The policy of tax in its effectuation, might, of course, bring in some hardship in some individual cases. That is, inevitable. Every cause, it is said, has its martyrs. Mere excessiveness of a tax or even the circumstances that its imposition might tend towards the diminution of the earnings or profits of petitioner, per se and cannot constitute violation of constitutional rights. If in the process a few individuals suffer severe hardship that cannot be helped, for individual interests must yield to the larger interests of the community or the country as indeed every noble cause claims its martyr. (para 38) 

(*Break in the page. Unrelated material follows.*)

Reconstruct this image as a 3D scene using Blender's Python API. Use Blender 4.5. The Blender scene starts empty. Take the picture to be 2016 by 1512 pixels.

The doctrine of deference in matters of economic law proved decisive in the Bombay High Court finally upholding the amendment to the definition of income. While the merits of this doctrine are beyond the scope of this post, it is crucial to mention that the sacrosanct status accorded to this doctrine is preventing Courts from engaging in a fundamental analysis of the violation of Fundamental Rights and other well established doctrines in taxation law in this case the well founded distinction between revenue and capital receipts and the promise of IT Act, 1961 to only tax ‘real’ income. The High Court was especially remiss in interlinking the two aspects, i.e., if subsidy on capital account did not constitute ‘real’ income, then is it still within legislative competence to levy tax on such subsidy?    

Conclusion 

The Bombay High Court’s decision falls short primarily on not engaging with the various arguments put forth by the petitioners. In my view, there is considerable merit in determining the scope of income and whether IT Act, 1961 can be amended by the Union to include any form and kind of receipt as income. Historically, capital receipts have not been taxed under IT Act, 1961 but there is no express bar in including such receipts within the fold of income. However, the related concern in this case was that a portion of subsidy benefits extended by the State Government, would end up being paid as taxes to the Union. Apart from a constitutional question, this issue also raises the point of efficacy of such subsidies and grants provided by the State Government. It is unlikely that any Court will read a limitation on the Union’s legislative power on that ground, but it is worth examining from the perspective of efficacy of policies providing tax exemptions. Finally, it is worth noting that though the distinction between revenue and capital receipts has been significantly blurred via numerous provisions expressly taxing the latter, the question of whether it amounts to ‘real’ income as opposed to hypothetical income has not been answered conclusively in this context. Courts have opined that mere accounting entries cannot be relied on to state that the assessee has received income, ‘real’ income that can be taxed. A similar analysis in the context of revenue and capital receipts is amiss, as it is possible to suggest that not every capital receipt amounts to a ‘real’ income taxable under the IT Act, 1961.   


[1] Serum Institute of India Pvt Ltd v Union of India TS-723-HC-2023-BOM. 

[2] See, for example, CIT v Chapalkar Brothers 400 ITR 279 (SC); CIT v Shree Balaji Alloys 7 ITR-OL 50 (SC).